For this to be possible, the secular state must have nothing to do with religion or priesthood. There is no official state religion, nor religious authorities who hold public office. And the state does not spend public money on churches: let believers subsidise the needs of their priesthood! In this sense, France is not fully secular, because for historical reasons, there are local situations (in Alsace-Moselle and some overseas territories like Guyane [in South America, but officially a region of France]) where the state supports religions and priests.

The secular state does not discriminate against believes or non-believers. It guarantees civil and civic equality for all citizens, of all genders! Secularism is of a piece with feminism and the right of all to define their own sexuality.

In a secular state, laws may only issue from the public debates of elected officials and not from the application of religious texts imposed by priests.

A fully secular state is impossible under capitalism – only the socialisation of the means of production and full democracy will make it possible. Nevertheless, in a capitalist society, the secular advances which have been won are a means of helping the development of the class struggle and the organisation of the exploited for this struggle, in particular at the level of ideas.

Certain remarks on the so-called secularism of Marine LePen and the Front National.

Le Pen and the Front National are not secular because they refuse Muslims the right to have their religion and practise it. When the Le Pen family speak of Muslims, one must remember that they use the word as a coded way of talking about Arabs. This is nothing but a hoary old deception, part of the far right’s racist stock in trade, perpetuating the member of the colonial period when natives of colonised countries suffered domination and worse; the memory of the Algerian war when the colonised proudly rose up against oppression.

The same goes for Germany, where Pegida is taking aim at Turkish immigration under the guise of denouncing Islam.

Today in France, the far right is developing various targets for racist hatred. In the first instance, there is hatred against immigrants of French citizens of Arab-Muslim background, mainly those from the Maghreb. Then there is anti-black racism against black people.
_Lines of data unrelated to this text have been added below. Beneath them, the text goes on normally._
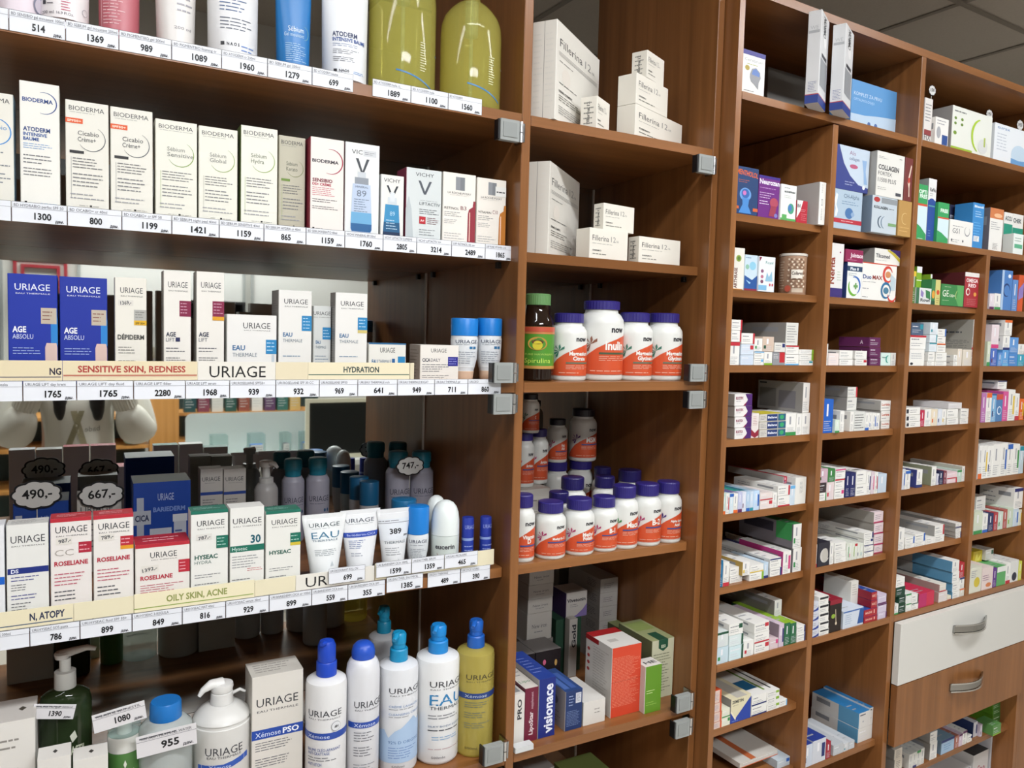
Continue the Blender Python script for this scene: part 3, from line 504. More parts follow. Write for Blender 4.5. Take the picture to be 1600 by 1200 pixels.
tube_up('dusty pink bottle with white print, top shelf', 153, 219, A1, .072, .17, '#b8616bs', [('r', .17, .13, .18, .5, '#e4c0c4'), ('l', .22, .15, .6, .48, 11, '#e2b9bd'), ('r', .46, .055, .52, .085, '#e9d5d6'), ('l', .54, .055, .8, .08, 1, '#e9d5d6'), ('tb', 'STRONG', .5, .74, .0, '#e9d5d6', .03)], caph=.004, capkey='#b8616bs', bot=.95, thin=2.2, group=G1, name='lotion_bottle', cat='bottle')
tube_up('white bottle narrowing to a silver cap, top shelf', 240, 308, A1, .068, .18, '#dfdcd8s', [('t', '200 ml', .45, .75, .14, '#8a8890', .03), ('l', .5, .3, .8, .6, 5, '#9a98a0')], caph=.016, capkey='#a8abb2m', bot=.86, capr=.0235, thin=2.0, group=G1, name='lotion_bottle', cat='bottle')
tube_up('wide white tube with blue and black print, top shelf', 322, 404, A1, .055, .19, '#dedfe0s', [('l', .30, .40, .72, .62, 7, '#3f5d8c'), ('l', .30, .24, .74, .36, 4, '#4a5468'), ('r', .30, .105, .35, .135, '#222226'), ('tb', 'N A O S', .38, .54, .105, '#333640', .028), ('l', .56, .06, .78, .13, 2, '#5f86c8'), ('l', .3, .0, .76, .02, 1, '#8a8d96')], caph=.003, bot=.93, thin=1, group=G1)
tube_up('bright blue tube lettered Sébium Gel moussant', 428, 487, A1, .055, .19, '#1c74b8s', [('t', 'Sébium', .36, .66, .36, '#d8e8f2', .05), ('t', 'Gel moussant', .28, .66, .315, '#b9d8ec', .035), ('a', .64, .36, .13, -80, 80, .012, '#8fc0b0'), ('l', .30, .09, .74, .26, 9, '#a8d0ea'), ('l', .3, .02, .7, .04, 1, '#c8e2f2')], caph=.003, bot=.84, thin=1, group=G1)
tube_up('white tube lettered ATODERM INTENSIVE BAUME', 501, 575, A1, .050, .19, '#dfe2e6s', [('tb', 'ATODERM', .26, .62, .385, '#23305a', .045), ('tb', 'INTENSIVE BAUME', .26, .76, .34, '#2f4f90', .035), ('l', .26, .29, .76, .325, 2, '#7c8cb0'), ('l', .26, .22, .64, .27, 3, '#6a6c74'), ('l', .26, .15, .70, .20, 3, '#6a6c74'), ('r', .26, .055, .31, .08, '#222226'), ('tb', 'NAOS', .34, .48, .055, '#333640', .024), ('l', .54, .045, .74, .075, 2, '#4f8fd0')], caph=.003, bot=.90, thin=1, group=G1)
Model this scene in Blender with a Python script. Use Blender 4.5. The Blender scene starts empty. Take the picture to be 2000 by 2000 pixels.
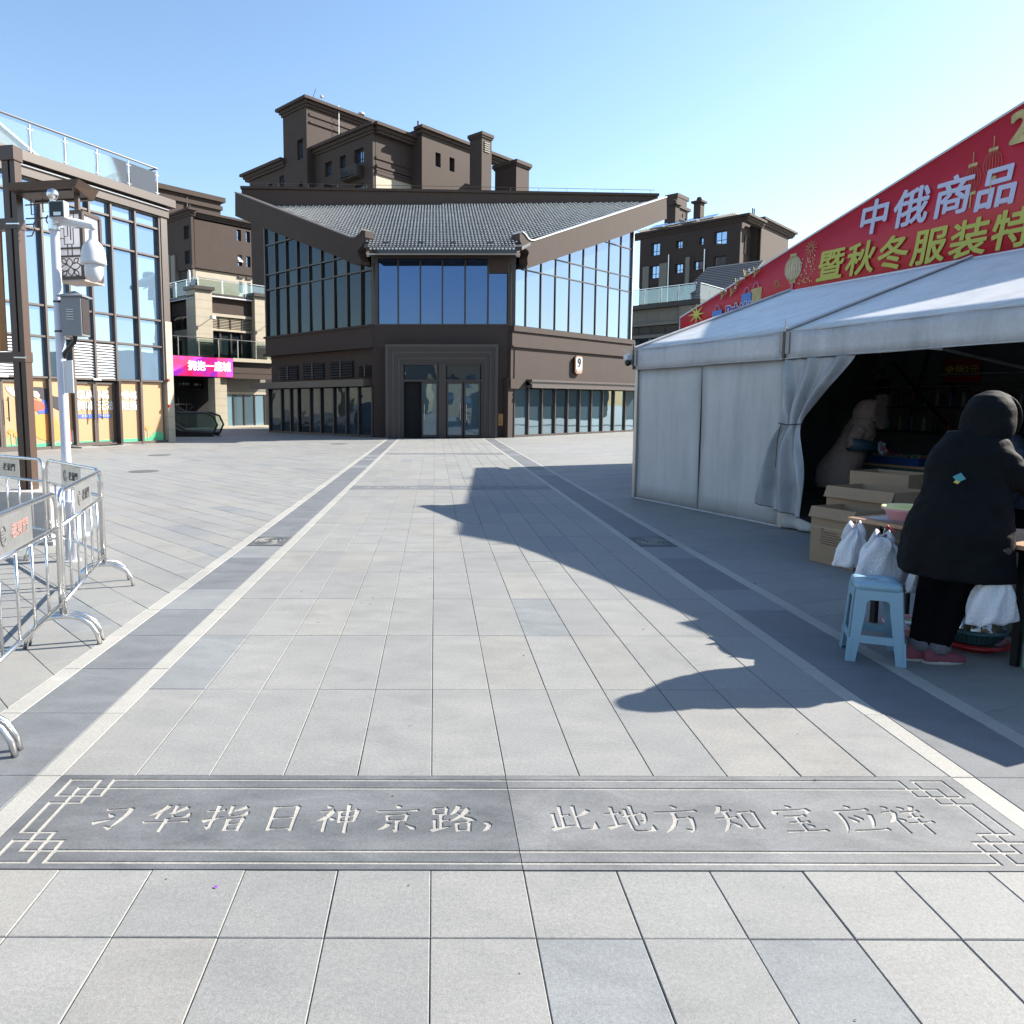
import bpy, bmesh, math, random
import numpy as np
from mathutils import Vector, Matrix
rnd = random.Random(7)
R = math.radians
sc = bpy.context.scene
C = sc.collection
# ------------------------------------------------------------------ camera
cam = bpy.data.objects.new('camera', bpy.data.cameras.new('camera')); C.objects.link(cam)
cam.data.sensor_width = 36; cam.data.lens = 36*1420.83/2000
cam.data.shift_x = (1000-845.08)/2000; cam.data.shift_y = -(1000-937.38)/2000
cam.data.clip_start = 0.05; cam.data.clip_end = 3000
YAW, PITCH, ROLL = -0.0027, 0.1037, 0.0007
cam.location = (1.512, 0, 1.4993)
cam.rotation_euler = (Matrix.Rotation(-YAW, 4, 'Z') @ Matrix.Rotation(math.pi/2-PITCH, 4, 'X') @ Matrix.Rotation(ROLL, 4, 'Z')).to_euler()
sc.camera = cam
# ------------------------------------------------------------------ sky and sun
SUN_AZ, SUN_EL = 73, 34
world = bpy.data.worlds.new('World'); sc.world = world; world.use_nodes = True
wn = world.node_tree.nodes; wl = world.node_tree.links
bg = wn['Background']; sky = wn.new('ShaderNodeTexSky'); sky.sky_type = 'NISHITA'; sky.sun_disc = False
sky.sun_elevation = R(SUN_EL); sky.sun_rotation = R(SUN_AZ); sky.altitude = 50
sky.air_density = 1.15; sky.dust_density = .55; sky.ozone_density = 1.5
hs = wn.new('ShaderNodeHueSaturation'); hs.inputs['Saturation'].default_value = 1.06; wl.new(sky.outputs[0], hs.inputs['Color']); wl.new(hs.outputs[0], bg.inputs[0]); bg.inputs[1].default_value = 0.095
sun = bpy.data.objects.new('sun', bpy.data.lights.new('sun', 'SUN')); C.objects.link(sun)
sun.data.energy = 5.0; sun.data.angle = R(0.53); sun.data.color = (1, .935, .83)
sd = Vector((math.sin(R(SUN_AZ))*math.cos(R(SUN_EL)), math.cos(R(SUN_AZ))*math.cos(R(SUN_EL)), math.sin(R(SUN_EL))))
sun.rotation_euler = sd.to_track_quat('Z', 'Y').to_euler(); sun.location = sd*80
vs = sc.view_settings; sc.display_settings.display_device = 'sRGB'
vs.view_transform = 'Standard'; vs.look = 'None'; vs.exposure = 1.42; vs.gamma = 1; vs.use_curve_mapping = False
try:
    sc.cycles.max_bounces = 6; sc.cycles.transparent_max_bounces = 8; sc.cycles.use_denoising = True
except Exception: pass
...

These two forms of racism come from the tradition of colonialism and slavery and are reproduced by current social conditions (precarity, mass unemployment, demolition of public services, the degrading living conditions of the suburbs, fear for the future in the context of globalisation), combined with the presence of millions of citizens from non-European backgrounds.

Recently we have seen a return of anti-Semitism, thanks in part to the anti-imperialism of fools, notably in relation to the question of Israel-Palestine, and used by currents of political Islam. Let us not forget that the old reservoir of Catholic anti-Semitism from before the war and Vichy France has always been a part of the traditional far right, of which the FN is the major legatee. The Soral-Dieudonné double-act are aiming for an alliance of the fascism of poor whites of days gone by, and the fascism of the oppressed youth of the suburbs [banlieues], cemented by the hatred of Jews and the demonization of homosexuals.

During the demonstrations against gay marriage, sectors of the Catholic-fundamentalist far right (Civitas), or blood-and-soil fascists (les Identitaires) or sectors of the hard right in the UMP, but also some parts of the Catholic hierarchy, tried to create a new hate figure by targeting homosexuals of all genders. Ironically, the FN, some of whose recent leaders who are close to Marine Le Pen are famously gay, had a much more moderate attitude on the subject. MLP even tried to play the card of defending homosexuals against the “Muslims”, who are supposed to all be fundamentalist homophobes.